Ce parti défend depuis toujours la gratuité scolaire. Ses couleurs se sont ainsi mélangées aux pancartes des étudiants à chaque grande manifestation au cours des derniers mois. Il a été fondé lors d’un congrès tenu à Montréal les 4 et 5 février 2006. Il est issu de la fusion de deux organisations politiques :

o       Option citoyenne, mouvement politique fondé en 2004 sous l’impulsion de Françoise David.

o       L’Union des forces progressistes (UFP), fondée en 2002 par la fusion du Parti de la démocratie socialiste (PDS: ex-NPD-Québec), du Rassemblement pour l’alternative progressiste (RAP), du Parti communiste du Québec (COM)

De l’aveu de sa présidente actuelle Françoise David, Québec solidaire est un parti politique de gauche qui se consacre «à la promotion et à la défense du bien commun».

 

Quelles perspectives pour la jeunesse et la classe ouvrière québécoises?

 

La courte victoire du Parti Québécois durant ces élections, bien qu’elle ait permis de chasser le gouvernement bourgeois de Jean Charest, ne constitue en aucun cas une victoire pour les travailleurs québécois.

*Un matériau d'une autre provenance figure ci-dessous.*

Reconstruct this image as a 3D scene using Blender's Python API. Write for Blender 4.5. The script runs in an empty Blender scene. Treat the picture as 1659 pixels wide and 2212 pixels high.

Dans ce contexte de crise mondiale du capitalisme, ce nouveau gouvernement ne tardera pas à s’attaquer aux acquis sociaux et à mener une politique d’austérité comme par le passé. Quant à la question de l’indépendance, elle reste stérile dès lors qu’elle ne se place pas en rupture avec l’économie capitaliste et au service de l’intérêt des masses québécoises.

Face à un gouvernement prompt à employer la répression la plus féroce, la jeunesse a montré sa combativité et sa détermination dans ce qui constitue désormais le plus grand mouvement de l’histoire québécoise. Cette force tient aussi de l’expérience acquise aux cours des mobilisations précédentes, que ce soit en 2003 contre la remise en cause des acquis sociaux, ou en 2005 contre les coupes budgétaires dans les programmes d’aides financières aux étudiants.

C’est le manque de perspectives politiques qui pèse désormais; et cela montre, au Québec comme ailleurs dans le monde, la nécessité de s’organiser pour construire des organisations révolutionnaires capables de prendre le pouvoir.